On Wall Street overnight, the Dow Jones Industrial Average fell 0.94%, the S&P 500 lost 0.76% and the Nasdaq Composite dropped 1.12%.
"Investors in Hong Kong are following the overnight risk-averse sentiment in Wall Street as Treasury yield continued hiking," said Zhang Yanbin, an analyst with Zheshang Securities. "The expectation of Fed to start raising rates in the near future also weighed."
Pony Ma, the reticent founder of Tencent Holdings, met with the country's anti-trust watchdog officials this month to discuss compliance at his group, two people with direct knowledge said, an indication that China's antitrust crackdown could soon target other internet behemoths.
The sub-index of the Hang Seng tracking the IT sector led the losses by falling 2.5% while the biggest loser was Geely Automobile Holdings Ltd, which was down -13.26%.

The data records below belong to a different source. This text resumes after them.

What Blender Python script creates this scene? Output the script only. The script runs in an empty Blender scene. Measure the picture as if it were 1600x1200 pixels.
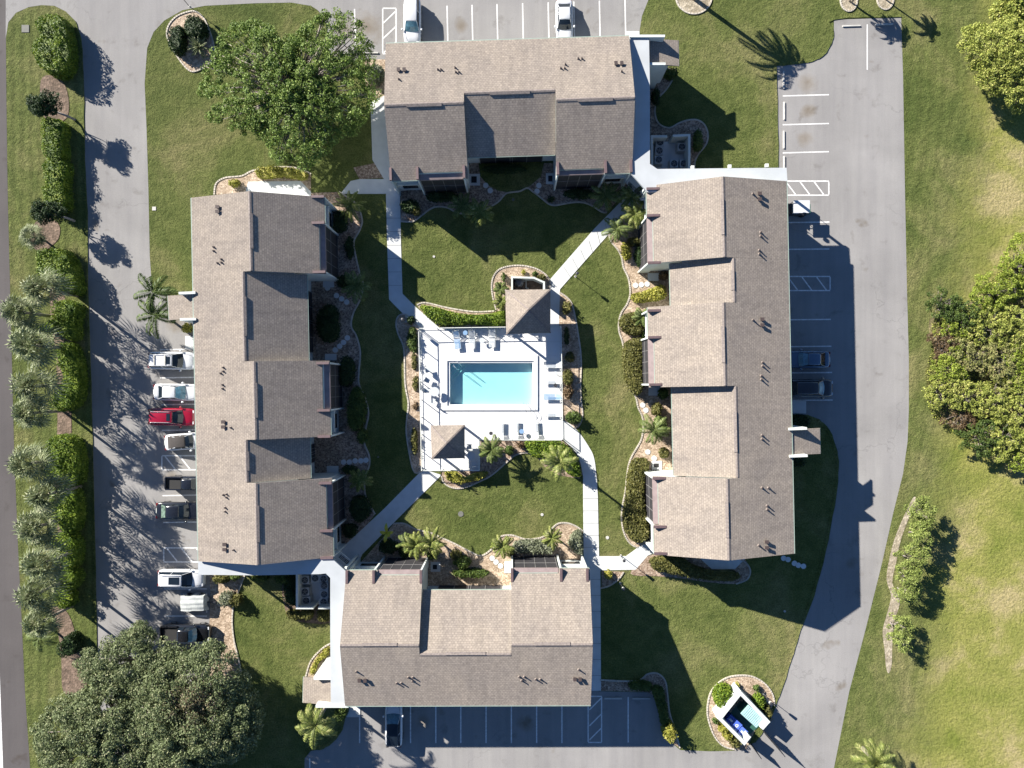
import bpy, math, random
import numpy as np
from mathutils import Vector, Matrix
from mathutils.geometry import tessellate_polygon

random.seed(7)
rng = np.random.default_rng(7)
S = 14.5          # ground scale of the survey: traced units per metre
H = 73.33         # height of the drone camera above the lawn
scene = bpy.context.scene

# ------------------------------------------------------------------ camera
cam_d = bpy.data.cameras.new('camera')
cam = bpy.data.objects.new('camera', cam_d)
scene.collection.objects.link(cam)
cam.location = (0, 0, H)
cam_d.sensor_width = 36
cam_d.lens = 36 * H / (1600 / S)
cam_d.clip_start = 0.5
cam_d.clip_end = 2000
scene.camera = cam
# ------------------------------------------------------------------ light
SUN_EL = math.radians(26.6)
sun_to = Vector((-0.797 * math.cos(SUN_EL), 0.604 * math.cos(SUN_EL), math.sin(SUN_EL)))
sd = bpy.data.lights.new('sun', 'SUN')
sd.energy = 5.0
sd.angle = math.radians(0.5)
sd.color = (1.0, 0.945, 0.865)
so = bpy.data.objects.new('sun', sd)
scene.collection.objects.link(so)
so.rotation_euler = sun_to.to_track_quat('Z', 'Y').to_euler()
so.location = sun_to * 120
world = bpy.data.worlds.new('World')
scene.world = world
world.use_nodes = True
wn = world.node_tree
sky = wn.nodes.new('ShaderNodeTexSky')
sky.sky_type = 'NISHITA'
sky.sun_disc = False
sky.sun_elevation = SUN_EL
sky.sun_rotation = math.atan2(-0.797, 0.604)
sky.altitude = 2500
sky.air_density = 1.0
sky.dust_density = 0.1
sky.ozone_density = 6.0
bg = wn.nodes['Background']
bg.inputs[1].default_value = 0.055
wn.links.new(sky.outputs[0], bg.inputs[0])
scene.view_settings.view_transform = 'Standard'
scene.view_settings.look = 'None'
scene.view_settings.exposure = 1.6
scene.view_settings.gamma = 1
scene.render.engine = 'CYCLES'
scene.cycles.max_bounces = 6
scene.cycles.transparent_max_bounces = 12

# ------------------------------------------------------------------ helpers
def W(px, py, h=0.0):
    k = (1 - h / H) / S
    return Vector(((px - 800) * k, (600 - py) * k, h))

ORG = {}
def tag(o, label=None, cat=None, group=None, kind=None):
    if label: o['label'] = label
    if cat: o['category'] = cat
    if group: o['group'] = group
    if kind: o['kind'] = kind
    return o

def thing(name, label, cat, loc=(0, 0, 0), group=None, rot=0.0):
    o = bpy.data.objects.new(name, None)
    o.empty_display_size = 0.3
    scene.collection.objects.link(o)
    o.location = loc
    o.rotation_euler = (0, 0, rot)
    ORG[o] = Vector(loc)
    return tag(o, label, cat, group)

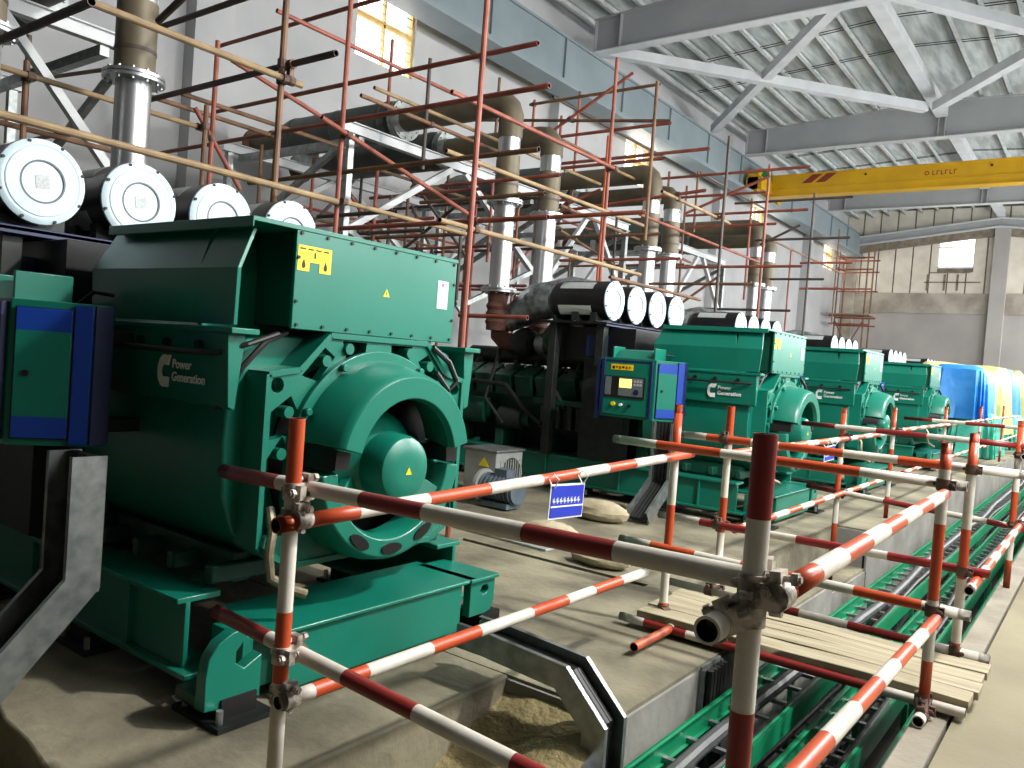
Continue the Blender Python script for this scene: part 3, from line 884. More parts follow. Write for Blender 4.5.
coupler(bar1, W(bar1, (-2, 1.595, .535)), Z_, W(bar1, (-2, 1.645, .535)), X_, 'coupler_pale')
coupler(bar1, W(bar1, (-2, 1.595, .41)), Z_, W(bar1, (-1.95, 1.595, .41)), Y_, 'coupler_pale')
# corner post by the trench with the two rails running to the footbridge
bar2 = thing('guard_rail', 'dark red topped corner post with two rails running along the trench to the plank bridge', 'railing', (-.55, 1.6, 0), 'red and white tube barriers')
banded('post', W(bar2, (-.55, 1.595, -.2)), W(bar2, (-.55, 1.595, 1.39)), [.58, 1.03, 1.42], ['band_white', 'band_darkred', 'band_white', 'band_darkred'], bar2)
banded('rail', W(bar2, (-.50, 1.605, 1.075)), W(bar2, (-.56, 3.96, 1.055)), [.25, .5, .78, 1.03, 1.3, 1.6, 1.88, 2.18], RW, bar2)
banded('rail', W(bar2, (-.50, 1.40, .64)), W(bar2, (-.555, 4.02, .49)), [.12, .40, .73, 1.04, 1.36, 1.64, 1.95, 2.25], RW, bar2)
b = MB(); b.pipe(W(bar2, (-.60, 1.50, 1.00)), W(bar2, (-.60, 1.68, 1.0)), .0285, .006, 'band_white', 18, 'ink'); b.build('spigot', bar2)
coupler(bar2, W(bar2, (-.55, 1.595, 1.083)), Z_, W(bar2, (-.55, 1.645, 1.083)), X_, 'coupler_pale')
coupler(bar2, W(bar2, (-.55, 1.595, 1.03)), Z_, W(bar2, (-.60, 1.575, 1.0)), Y_, 'coupler_pale')
coupler(bar2, W(bar2, (-.55, 1.595, 1.07)), Z_, W(bar2, (-.50, 1.595, 1.075)), Y_, 'coupler_pale')
coupler(bar2, W(bar2, (-.55, 1.595, .64)), Z_, W(bar2, (-.50, 1.595, .64)), Y_, 'coupler_pale')

def bridge(name, label, yn, yf, posts, rails, planks, det=True, grp=None):
    t = thing(name, label, 'footbridge', (-1.4, (yn+yf)/2, 0), grp)
    for i, (x, y, z0, z1, cuts, cols) in enumerate(posts):
        banded('post', W(t, (x, y, z0)), W(t, (x, y, z1)), cuts, cols, t)
    for p, q, cuts, cols in rails:
        banded('rail', W(t, p), W(t, q), cuts, cols, t)
        for (x, y, z0, z1, _, _) in posts:
            zz = p[2]+(q[2]-p[2])*(x-p[0])/(q[0]-p[0])
            if abs(p[1]-y) < .12 and z0-.02 < zz < z1:
                coupler(t, W(t, (x, y, zz)), Z_, W(t, (x, p[1], zz)), X_)
    for k_, (x0, x1, y0, y1, z) in enumerate(planks):
        b = MB()
        n = 8
        for i in range(n):
            a = x0+(x1-x0)*i/n; c = x0+(x1-x0)*(i+1)/n
            za = z+.004*S(i*1.3+k_); zc = z+.004*S((i+1)*1.3+k_)
            b.hexa([(a, y0, za-.04), (c, y0, zc-.04), (c, y1, zc-.04), (a, y1, za-.04), (a, y0, za), (c, y0, zc), (c, y1, zc), (a, y1, za)], 'wood')
        o = b.build('plank', t, .004); o.location = W(t, (0, 0, 0))
    return t
br = bridge('footbridge', 'timber plank footbridge over the cable trench with red and white handrails and four posts', 4.15, 5.0,
    [(-2.03, 4.37, .04, 1.31, [.1, .4, .68, 1.02], RW), (-2.0, 5.10, .05, 1.30, [.42, .65, 1.0], WR),
     (-.59, 4.12, -.02, 1.27, [.29, .57, .92, 1.17], RW), (-.585, 4.98, .0, 1.29, [.15, .5, .77, 1.1], RW)],
    [((-2.33, 4.17, 1.08), (-.50, 4.17, 1.08), [.28, .66, .95, 1.37], WR), ((-2.32, 5.03, 1.085), (-.32, 5.03, 1.095), [.2, .5, .68, 1.06, 1.36, 1.6], WR),
     ((-2.24, 4.17, .505), (-.44, 4.17, .50), [.2, .47, .73, 1.1, 1.3, 1.6], WR), ((-2.42, 5.03, .52), (-.46, 5.03, .54), [.3, .62, .93, 1.29, 1.45], WD),
     ((-2.22, 4.21, .045), (-.43, 4.21, .045), [.16, .42, .58, 1.0, 1.4], ['band_white', 'band_darkred', 'band_white', 'band_darkred', 'band_darkred']), ((-2.3, 4.98, .10), (-.42, 4.98, .10), [.7, .88, 1.16, 1.6], WD)],
    [(-2.12, -.42, 4.215, 4.37, .105), (-2.13, -.40, 4.376, 4.53, .107), (-2.12, -.41, 4.536, 4.69, .105), (-2.14, -.40, 4.697, 4.86, .107)])
for p, q in (((-2.03, 4.37, 1.08), (-2.03, 4.17, 1.08)),):
    pass
b = MB(); b.pipe(W(br, (-1.90, 3.78, .05)), W(br, (-1.90, 4.32, .05)), R_T, .004, 'tube_orange', 16, 'ink'); b.cyl(W(br, (-1.90, 4.2, .05)), W(br, (-1.90, 4.26, .05)), .03, 'band_white', 14); b.build('bearer', br)
coupler(br, W(br, (-2.03, 4.37, .10)), Z_, W(br, (-1.90, 4.30, .05)), Y_)
b = MB(); b.pipe(W(br, (-.585, 3.98, .03)), W(br, (-.585, 4.3, .03)), .027, .006, 'band_white', 16, 'ink'); b.build('bearer', br)
coupler(br, W(br, (-.60, 4.12, .09)), Z_, W(br, (-.585, 4.06, .03)), Y_)

# farther barriers along the trench
far_l = thing('guard_rail', 'long red and white barrier beside the machine row, beyond the plank bridge', 'railing', (-2, 12, 0), 'red and white tube barriers')
for i, y in enumerate((7.88, 10.05, 13.6, 17.6, 21.5)):
    banded('post', W(far_l, (-2, y, -.4 if i == 0 else 0)), W(far_l, (-2, y, 1.28)), [.6, .85, 1.1, 1.42] if i == 0 else [.25, .5, .8, 1.05], RW, far_l)
for (y0, y1, z) in ((4.9, 10.4, 1.0), (10.2, 17.9, 1.02), (17.4, 24.5, 1.02)):
    bar('rail', W(far_l, (-1.95, y0, z)), W(far_l, (-1.95, y1, z)), far_l, WR, .32, .15)
    bar('rail', W(far_l, (-1.95, y0+.3, z-.52)), W(far_l, (-1.95, y1, z-.5)), far_l, RW, .32, .15)
for y in (7.88, 10.05, 13.6):
    for z in (1.0, .48):
        coupler(far_l, W(far_l, (-2, y, z)), Z_, W(far_l, (-1.95, y, z)), Y_)
far_r = thing('guard_rail', 'red and white barrier standing on the walkway kerb beyond the plank bridge', 'railing', (-.56, 9, 0), 'red and white tube barriers')
for i, y in enumerate((7.45, 12.2, 17)):
    banded('post', W(far_r, (-.565, y, 0)), W(far_r, (-.565, y, 1.32)), [.22, .48, .76, 1.03], RW, far_r)
for (y0, y1, z) in ((4.7, 7.6, .5), (7.3, 17.2, 1.05), (7.2, 17.2, .5)):
    bar('rail', W(far_r, (-.515, y0, z)), W(far_r, (-.515, y1, z)), far_r, WR, .28, .1)
for y in (7.45, 12.2):
    for z in (1.05, .5):
        coupler(far_r, W(far_r, (-.565, y, z)), Z_, W(far_r, (-.515, y, z)), Y_)
for lb, ls in (('two red and white tubes spanning the trench at the third generator', [((-2.4, 7.98, 1.095), (-.45, 7.42, 1.125)), ((-2.3, 7.96, .5), (-.40, 7.50, .47))]),
               ('thin red and white tubes spanning the trench farther on, by the fourth generator', [((-2.3, 12.2, 1.1), (-.3, 12.15, 1.12)), ((-2.3, 12.25, .5), (-.35, 12.25, .5))])):
    t = thing('guard_rail', lb, 'railing', (-1.3, ls[0][0][1], 0), 'red and white tube barriers')
    for p, q in ls:
        banded('rail', W(t, p), W(t, q), [.35, .75, 1.2, 1.6], DW, t)
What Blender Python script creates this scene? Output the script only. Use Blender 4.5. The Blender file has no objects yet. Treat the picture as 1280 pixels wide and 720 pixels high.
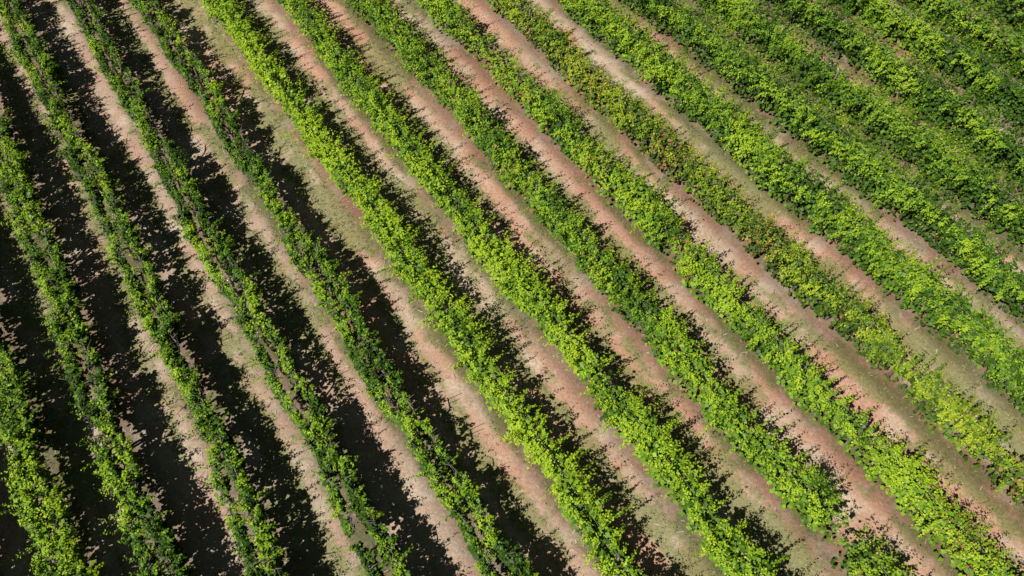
import bpy, math
import numpy as np
from mathutils import Vector, Matrix
rng = np.random.default_rng(11)
scene = bpy.context.scene
scene.view_settings.view_transform = 'Standard'
scene.view_settings.look = 'None'
scene.view_settings.exposure = 0
COL = scene.collection

# ------------------------------------------------------------ site layout
CAM_H = 20.6
AZ = math.radians(35.3)
NX, NY = math.cos(AZ), math.sin(AZ)      # across the rows
DX, DY = -math.sin(AZ), math.cos(AZ)     # along the rows
def to_world(c, s):
    return c*NX + s*DX, c*NY + s*DY

# ------------------------------------------------------------ noise helpers
class VNoise:
    def __init__(self, seed):
        self.t = np.random.default_rng(seed).random((256, 256))
    def __call__(self, x, y):
        xi = np.floor(x).astype(int); yi = np.floor(y).astype(int)
        fx = x-xi; fy = y-yi
        fx = fx*fx*(3-2*fx); fy = fy*fy*(3-2*fy)
        t = self.t
        a = t[xi % 256, yi % 256]; b = t[(xi+1) % 256, yi % 256]
        c = t[xi % 256, (yi+1) % 256]; d = t[(xi+1) % 256, (yi+1) % 256]
        return (a*(1-fx)+b*fx)*(1-fy)+(c*(1-fx)+d*fx)*fy
    def fbm(self, x, y, o=4):
        v = 0; amp = .5; tot = 0
        for i in range(o):
            v = v+amp*self(x*2**i+17.3*i, y*2**i+5.1*i); tot += amp; amp *= .55
        return v/tot
n1, n2, n3, n4 = VNoise(1), VNoise(2), VNoise(3), VNoise(4)
def sstep(a, b, x):
    t = np.clip((x-a)/(b-a), 0, 1); return t*t*(3-2*t)

# ------------------------------------------------------------ rows
def cx(x0): return (x0-640)*.02775+15.38
# (x0, half width, top height, shoots per metre, yellow, dark, rust, openness, curtain half gap, bend)
ROWS = [
 (-330, .26, 1.95, 48, .54, .15, .0, .20, .22, .3),
 (-245, .26, 1.95, 48, .54, .15, .0, .20, .22, .4),
 (-162, .25, 1.95, 48, .58, .12, .0, .25, .22, .50),
 (-80,  .20, 1.88, 46, .54, .17, .0, .42, .26, .65),
 (6,    .150, 1.80, 44, .50, .20, .0, .52, .28, .75),
 (95,   .150, 1.78, 44, .46, .22, .0, .52, .28, .72),
 (180,  .155, 1.80, 45, .46, .22, .0, .52, .26, .55),
 (272,  .57, 2.08, 54, .88, .05, .0, .18, 0, .46),
 (365,  .58, 2.08, 54, .78, .08, .0, .18, 0, .47),
 (460,  .59, 2.05, 54, .62, .18, .02, .20, 0, .47),
 (550,  .57, 2.0, 52, .76, .10, .04, .28, 0, .40),
 (640,  .58, 1.9, 50, .66, .16, .08, .36, 0, .26),
 (732,  .80, 2.05, 64, .60, .15, .01, .06, 0, .12),
 (825,  .83, 2.05, 64, .54, .22, .0, .05, 0, .06),
 (912,  .85, 2.05, 64, .50, .28, .0, .05, 0, 0),
 (1002, .85, 2.05, 64, .50, .30, .0, .05, 0, 0),
 (1092, .85, 2.05, 62, .50, .30, .0, .05, 0, 0),
 (1182, .85, 2.05, 62, .50, .30, .0, .05, 0, 0),
 (1272, .85, 2.05, 58, .50, .30, .0, .05, 0, 0),
 (1362, .85, 2.05, 50, .50, .30, .0, .05, 0, 0),
]
ROWC = np.array([cx(r[0]) for r in ROWS]); BEND = np.array([r[9] for r in ROWS])
def bend_profile(s):
    return np.clip(np.clip((34-s)/27, 0, 3)**1.6, 0, 2.0)
def row_shift(c, s):
    """gentle real-world bend of the rows"""
    s = np.asarray(s, float)
    b = 0.06*np.sin(s*.23+c*.9)+0.04*np.sin(s*.61+c*2.1)
    return b-np.interp(c, ROWC, BEND)*bend_profile(s)

# ------------------------------------------------------------ materials
def new_mat(name):
    m = bpy.data.materials.new(name); m.use_nodes = True
    nt = m.node_tree; nt.nodes.clear()
    out = nt.nodes.new('ShaderNodeOutputMaterial')
    return m, nt, out
def N(nt, t, **kw):
    n = nt.nodes.new(t)
    for k, v in kw.items(): setattr(n, k, v)
    return n
def mixc(nt, fac, a, b, mode='MIX'):
    n = nt.nodes.new('ShaderNodeMix'); n.data_type = 'RGBA'; n.blend_type = mode
    for sock, val in ((n.inputs[0], fac), (n.inputs[6], a), (n.inputs[7], b)):
        if isinstance(val, bpy.types.NodeSocket): nt.links.new(val, sock)
        elif isinstance(val, (int, float)): sock.default_value = val
        else: sock.default_value = (*val, 1)
    return n.outputs[2]
def ramp(nt, inp, p0, p1):
    n = nt.nodes.new('ShaderNodeMapRange'); n.inputs[1].default_value = p0; n.inputs[2].default_value = p1
    nt.links.new(inp, n.inputs[0]); return n.outputs[0]
def noise(nt, vec, scale, detail=4, rough=.6):
    n = nt.nodes.new('ShaderNodeTexNoise'); n.inputs['Scale'].default_value = scale
    n.inputs['Detail'].default_value = detail; n.inputs['Roughness'].default_value = rough
    nt.links.new(vec, n.inputs['Vector']); return n.outputs['Fac']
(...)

Leading the declines in mainland, the CSI300 transportation index and CSI300 resource index dropped 4.3% and 4.1%, respectively.
Around the region, MSCI's Asia ex-Japan stock index was weaker by 1.04% while Japan's Nikkei index was down 1.57%.
The yuan was quoted at 6.5227 per US dollar, 0.1% weaker than the previous close of 6.516.